1. use ternary operator
2. use i<=m
3. use Math.max() - a lot of discussions can be found on this about whether to use this over the if structure or ternary structure, stackoverflow.com/questions/5478877/math-max-vs-inline-if-what-are-the-differences. Concensus seems to be that there is a negligible performance difference, and readability should win the game in that case.

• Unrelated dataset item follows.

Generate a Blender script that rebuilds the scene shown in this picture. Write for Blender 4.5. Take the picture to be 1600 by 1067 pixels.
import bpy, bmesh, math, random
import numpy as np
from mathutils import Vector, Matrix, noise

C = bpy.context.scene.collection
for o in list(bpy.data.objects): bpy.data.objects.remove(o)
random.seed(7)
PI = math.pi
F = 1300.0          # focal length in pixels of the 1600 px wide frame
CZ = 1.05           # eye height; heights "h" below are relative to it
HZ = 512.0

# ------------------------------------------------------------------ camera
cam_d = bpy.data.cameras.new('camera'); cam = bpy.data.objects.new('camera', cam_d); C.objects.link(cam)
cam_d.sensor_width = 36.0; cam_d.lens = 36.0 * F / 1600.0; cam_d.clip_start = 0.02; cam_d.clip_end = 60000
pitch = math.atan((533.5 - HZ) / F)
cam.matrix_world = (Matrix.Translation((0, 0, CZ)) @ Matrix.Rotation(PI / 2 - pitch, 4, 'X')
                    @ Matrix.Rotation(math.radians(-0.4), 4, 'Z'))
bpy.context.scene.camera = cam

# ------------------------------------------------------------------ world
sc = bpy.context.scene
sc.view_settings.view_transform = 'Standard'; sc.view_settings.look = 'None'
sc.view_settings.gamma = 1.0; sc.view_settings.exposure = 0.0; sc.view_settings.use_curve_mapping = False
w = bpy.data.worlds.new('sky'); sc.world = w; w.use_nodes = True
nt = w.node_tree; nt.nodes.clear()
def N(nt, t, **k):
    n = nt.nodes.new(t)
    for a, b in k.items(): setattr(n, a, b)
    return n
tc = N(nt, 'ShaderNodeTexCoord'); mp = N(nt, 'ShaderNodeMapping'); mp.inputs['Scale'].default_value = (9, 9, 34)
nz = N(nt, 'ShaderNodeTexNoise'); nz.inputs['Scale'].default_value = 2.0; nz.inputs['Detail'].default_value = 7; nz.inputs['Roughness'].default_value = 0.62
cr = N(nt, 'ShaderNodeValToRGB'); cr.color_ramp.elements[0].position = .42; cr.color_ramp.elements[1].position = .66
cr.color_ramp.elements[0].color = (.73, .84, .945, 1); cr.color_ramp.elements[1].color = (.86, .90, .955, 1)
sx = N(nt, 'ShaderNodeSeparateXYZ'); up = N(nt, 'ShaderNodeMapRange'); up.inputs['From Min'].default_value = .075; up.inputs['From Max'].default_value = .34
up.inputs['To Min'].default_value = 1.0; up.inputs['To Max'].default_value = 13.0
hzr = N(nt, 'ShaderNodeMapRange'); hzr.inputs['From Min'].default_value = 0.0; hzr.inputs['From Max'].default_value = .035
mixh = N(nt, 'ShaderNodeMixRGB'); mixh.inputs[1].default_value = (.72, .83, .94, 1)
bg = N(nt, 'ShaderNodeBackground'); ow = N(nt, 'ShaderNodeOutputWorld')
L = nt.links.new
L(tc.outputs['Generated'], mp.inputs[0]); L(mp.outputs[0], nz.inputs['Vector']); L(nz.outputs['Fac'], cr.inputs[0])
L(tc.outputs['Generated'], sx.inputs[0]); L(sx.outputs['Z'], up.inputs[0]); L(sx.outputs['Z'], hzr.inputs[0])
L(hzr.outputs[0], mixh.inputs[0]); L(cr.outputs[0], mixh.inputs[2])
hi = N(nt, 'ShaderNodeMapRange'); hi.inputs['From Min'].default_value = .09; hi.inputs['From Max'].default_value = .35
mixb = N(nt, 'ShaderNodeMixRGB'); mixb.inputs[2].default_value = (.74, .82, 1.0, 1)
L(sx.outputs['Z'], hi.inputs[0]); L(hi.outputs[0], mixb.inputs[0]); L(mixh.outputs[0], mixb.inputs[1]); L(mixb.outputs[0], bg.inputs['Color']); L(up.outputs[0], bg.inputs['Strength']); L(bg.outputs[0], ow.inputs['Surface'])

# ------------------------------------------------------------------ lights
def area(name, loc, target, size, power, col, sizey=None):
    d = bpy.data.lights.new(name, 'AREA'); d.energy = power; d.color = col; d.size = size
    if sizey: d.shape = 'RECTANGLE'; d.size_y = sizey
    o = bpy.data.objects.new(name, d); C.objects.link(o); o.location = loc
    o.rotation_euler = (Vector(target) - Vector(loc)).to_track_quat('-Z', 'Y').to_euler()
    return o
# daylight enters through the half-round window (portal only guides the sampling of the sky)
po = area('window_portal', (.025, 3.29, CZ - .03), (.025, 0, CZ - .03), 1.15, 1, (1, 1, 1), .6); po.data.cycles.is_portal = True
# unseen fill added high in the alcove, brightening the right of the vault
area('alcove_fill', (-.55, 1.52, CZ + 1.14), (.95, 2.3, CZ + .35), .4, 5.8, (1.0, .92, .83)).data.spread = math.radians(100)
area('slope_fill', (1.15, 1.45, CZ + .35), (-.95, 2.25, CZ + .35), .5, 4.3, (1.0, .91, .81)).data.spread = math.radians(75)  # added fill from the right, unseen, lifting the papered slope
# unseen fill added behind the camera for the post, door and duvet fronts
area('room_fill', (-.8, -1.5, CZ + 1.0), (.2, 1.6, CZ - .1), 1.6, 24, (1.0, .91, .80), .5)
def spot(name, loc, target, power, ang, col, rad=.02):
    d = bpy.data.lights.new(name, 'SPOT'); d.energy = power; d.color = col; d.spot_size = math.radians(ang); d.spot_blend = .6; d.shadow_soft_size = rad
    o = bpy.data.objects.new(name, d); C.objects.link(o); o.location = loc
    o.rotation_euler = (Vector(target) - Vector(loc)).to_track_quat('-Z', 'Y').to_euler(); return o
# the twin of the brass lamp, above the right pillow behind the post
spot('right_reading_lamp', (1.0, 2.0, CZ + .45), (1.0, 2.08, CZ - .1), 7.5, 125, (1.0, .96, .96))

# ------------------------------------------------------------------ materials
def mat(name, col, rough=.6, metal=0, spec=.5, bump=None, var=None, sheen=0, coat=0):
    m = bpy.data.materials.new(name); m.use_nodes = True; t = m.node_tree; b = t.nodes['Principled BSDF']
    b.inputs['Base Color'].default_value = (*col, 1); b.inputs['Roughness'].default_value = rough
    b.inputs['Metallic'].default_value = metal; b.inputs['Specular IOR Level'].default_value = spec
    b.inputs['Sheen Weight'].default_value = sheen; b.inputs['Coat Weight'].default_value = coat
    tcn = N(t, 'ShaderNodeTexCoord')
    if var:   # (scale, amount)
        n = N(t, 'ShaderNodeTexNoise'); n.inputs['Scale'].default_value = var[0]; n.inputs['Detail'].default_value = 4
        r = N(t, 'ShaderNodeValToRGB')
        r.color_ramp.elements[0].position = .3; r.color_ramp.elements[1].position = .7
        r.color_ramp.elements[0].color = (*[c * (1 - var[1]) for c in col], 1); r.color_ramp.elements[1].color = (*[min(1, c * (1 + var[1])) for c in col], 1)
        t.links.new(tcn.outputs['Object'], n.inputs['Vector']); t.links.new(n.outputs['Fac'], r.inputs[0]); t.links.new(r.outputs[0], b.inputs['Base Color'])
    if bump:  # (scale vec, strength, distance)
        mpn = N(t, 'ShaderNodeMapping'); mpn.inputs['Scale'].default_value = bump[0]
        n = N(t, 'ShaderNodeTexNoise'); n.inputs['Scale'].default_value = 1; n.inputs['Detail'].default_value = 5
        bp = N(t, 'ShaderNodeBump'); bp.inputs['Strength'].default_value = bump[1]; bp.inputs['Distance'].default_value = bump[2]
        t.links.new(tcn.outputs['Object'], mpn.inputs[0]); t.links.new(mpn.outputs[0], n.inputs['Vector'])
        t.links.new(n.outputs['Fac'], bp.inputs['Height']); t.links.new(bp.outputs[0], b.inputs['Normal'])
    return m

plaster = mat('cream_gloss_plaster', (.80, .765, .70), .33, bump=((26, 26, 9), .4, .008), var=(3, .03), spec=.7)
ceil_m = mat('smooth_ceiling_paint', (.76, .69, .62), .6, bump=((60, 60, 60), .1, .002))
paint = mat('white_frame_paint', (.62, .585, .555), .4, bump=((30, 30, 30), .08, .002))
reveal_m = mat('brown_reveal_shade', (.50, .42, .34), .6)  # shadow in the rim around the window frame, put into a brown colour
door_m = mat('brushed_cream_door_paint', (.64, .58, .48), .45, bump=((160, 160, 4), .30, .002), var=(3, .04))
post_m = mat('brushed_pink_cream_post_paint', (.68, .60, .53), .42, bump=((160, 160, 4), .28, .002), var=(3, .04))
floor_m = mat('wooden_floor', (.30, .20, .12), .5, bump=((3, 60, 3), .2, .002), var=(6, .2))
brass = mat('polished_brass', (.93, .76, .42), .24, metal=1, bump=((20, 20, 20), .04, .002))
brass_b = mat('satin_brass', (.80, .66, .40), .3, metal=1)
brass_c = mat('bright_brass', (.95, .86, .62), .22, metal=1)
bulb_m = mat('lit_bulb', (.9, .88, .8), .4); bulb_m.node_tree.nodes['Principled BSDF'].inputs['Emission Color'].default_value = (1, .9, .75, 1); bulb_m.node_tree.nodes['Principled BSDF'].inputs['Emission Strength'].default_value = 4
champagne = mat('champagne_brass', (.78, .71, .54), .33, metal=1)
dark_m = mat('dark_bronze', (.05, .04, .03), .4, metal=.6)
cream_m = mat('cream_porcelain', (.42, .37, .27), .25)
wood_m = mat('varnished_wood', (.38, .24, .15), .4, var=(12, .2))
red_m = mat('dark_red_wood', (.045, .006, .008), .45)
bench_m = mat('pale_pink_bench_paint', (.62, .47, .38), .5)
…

These three things make the code way more readable, easy to understand.
class Solution {
public int maxArea(int h, int w, int[] horizontalCuts, int[] verticalCuts) {
long maxWidth = 0;
long maxHeight = 0;
int m = verticalCuts.length;
int n = horizontalCuts.length;
Arrays.sort(verticalCuts);
Arrays.sort(horizontalCuts);
// get maxWidth
for(int i = 0; i<=m; i++){
maxWidth = Math.max(maxWidth, i==m?w-verticalCuts[i-1]:
(i==0)?verticalCuts[i]:verticalCuts[i]-verticalCuts[i-1]);
}
for(int i = 0; i<=n; i++){
maxHeight = Math.max(maxHeight, i==n?h-horizontalCuts[i-1]:
(i==0)?horizontalCuts[i]:horizontalCuts[i]-horizontalCuts[i-1]);
}
return (int)((maxWidth*maxHeight)%1000000007);
}
}So now, the edge case of when i = m, i = 0 are taken accounted for quite elegantly. Ternary operator allows reusing the same code (that is, maxWidth = Math.max(maxWidth, ...)), as the '...' varies according to whether i ==0 or i==m, or not.
Additionally, knowing that you just had to separately obtain maximum width and maximum height greatly simplified things.